Another MJF material is polypropylene (PP), valued for its exceptional chemical resistance, lightness and flexibility. PP exhibits tensile strength of about 30 MPa, with significant elongation at break (≈20 %), allowing it to withstand repeated flexing and impacts without permanent deformation. It is the material of choice for living hinges, functional housings, automotive components and containers exposed to aggressive chemicals or humid environments, thanks to its low moisture absorption.
Turning to stereolithography, the strongest options are engineering resins. ‘Tough’ resins, such as ABS-like formulations, deliver solid mechanical strength (40–45 MPa) and moderate elasticity, enabling parts to survive minor impacts and deformations—ideal for functional prototypes and components that must bear moderate loads.
High-temperature resins offer very high thermal resistance (up to 260–285 °C) coupled with high stiffness and mechanical strength (≈60–70 MPa). However, they are extremely brittle under direct impact, limiting their use to parts under mainly static loads and thermally extreme environments, such as thermoforming moulds and laboratory components.
Lastly, certain PP-like resins combine moderate mechanical strength (≈30–34 MPa) with very high ductility and impact absorption, making them perfect for flexible hinges, clips and casings subject to frequent stress.

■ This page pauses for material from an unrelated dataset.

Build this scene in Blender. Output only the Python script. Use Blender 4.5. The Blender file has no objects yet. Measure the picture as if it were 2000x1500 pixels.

In conclusion, there is no single “strongest material” in 3D printing. Each technology offers top-tier materials with distinct characteristics that must be selected according to the specific application. For structural parts in extreme environments (high temperature, continuous chemical or mechanical stress), materials such as PEEK, ULTEM and fibre-reinforced nylons are unbeatable. For applications that demand dimensional accuracy and moderate elasticity, tough resins are the best choice. Optimal material selection therefore requires a careful, comprehensive assessment of your particular requirements, ensuring maximum effectiveness and longevity of the 3D-printed component.